今回はパエリアを作ることにした。なぜか。お米を洗う手間がないからだ。
私のキャンプルールに準備8割、現地2割がある。前日、生のイカを捌く。
アサリは塩抜きをする。エビは頭と尻尾を残して殻をむく。
生のムール貝を探す。
これらをまとめて冷凍する。
玉ねぎ、人参をみじん切りにする。少しだけにんにくも入れる。
これは冷蔵にしておく。
あとは野菜をオリーブオイルで炒め、米を入れ、パエリアの素を入れればいい。
炊けてから魚介は入れる。なんせ素が優秀なのだ。楽をしていこう。
パエリアにはブイヤベースしかないと思う。なんせ同じサフランを使うのだから。
こちらは先程の魚介に魚のアラを加えておく。
野菜にはセロリを足しておく。
あとは現地で野菜を炒め、魚介を入れて白ワインを一回しして蓋をする。
十分にエキスが出たら、トマト缶を入れる。
ブーケガルニ、サフラン、ローリエを入れてじっくり煮込む。
コンソメを追加して、塩で味を整える。

峰ちゃんはどんな料理が得意なの?と言われて言葉に詰まったことが会ったけれど、今回なんとなく煮込系の旨味を引き出すような料理が得意なのかな、と思った。それくらい美味しかったのだ。
赤と緑が入ると食卓が華やかになる。カマンベールのアヒージョ。
小瓶のオリーブオイルににんにく、塩を強めにふって、あとは火にかけるだけ。
キャンプで油の多いものを作るのは少しだけ大変だけど、
キッチンペーパーを大量に持っていき吸わせてしまうか、固めるテンプルか、冷めてからペットボトルに油を移せばそんなに大変ではない。
そのまま油を流すやつにキャンプをする資格はない。
炊事場に現れたキツネ。
闇夜を裂いてぬるり、と出てきた。
海にしろ、山にしろ、川にしろ、動物と遭遇することは多々ある。
このキツネは人に慣れていたので、食べ物をもらうことがあるんだろう。
私は自然のものに餌を与えることを好まない。
確かに人から得たものをうまそうに食べる彼らは可愛い。
でも、それは自然の姿ではない。
自然にあるものは自然にあるべきだ、と考える。

寝ている間に近くに来られたらたまったものではない。
彼らとは住む世界が違う、あくまで少しだけ彼らの世界を借りている、
くらいの気持ちで過ごしていきたい。

人は1人では生きられない、と誰かが言う。確かにそうなのかもしれない。けれど世の中の大半のことは1人でも出来るのだ。1人でできないのは子を成すこと、だけだろう。
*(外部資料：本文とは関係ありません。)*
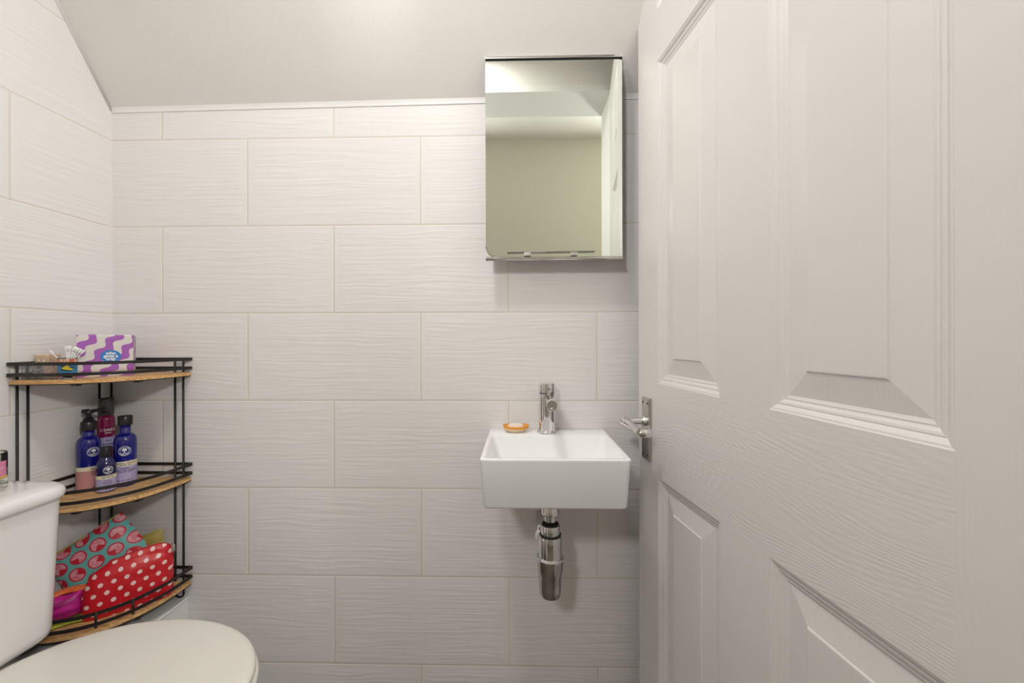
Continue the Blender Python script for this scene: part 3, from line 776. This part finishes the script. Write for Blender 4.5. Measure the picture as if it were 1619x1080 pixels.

私はときどき、人間嫌いを発症する。これは性格によるものだ。誰とトラブルになったわけでもない。傷つけられたり、傷ついたりしたわけでもない。ただただ、人がいないところに行きたくなる、という厄介な病気なのだ。

そうして孤独という殻の中に閉じこもり、世界の中で一人ぼっちになって初めて、また人の世界に戻りたくなる。まったく厄介な病気なのだ。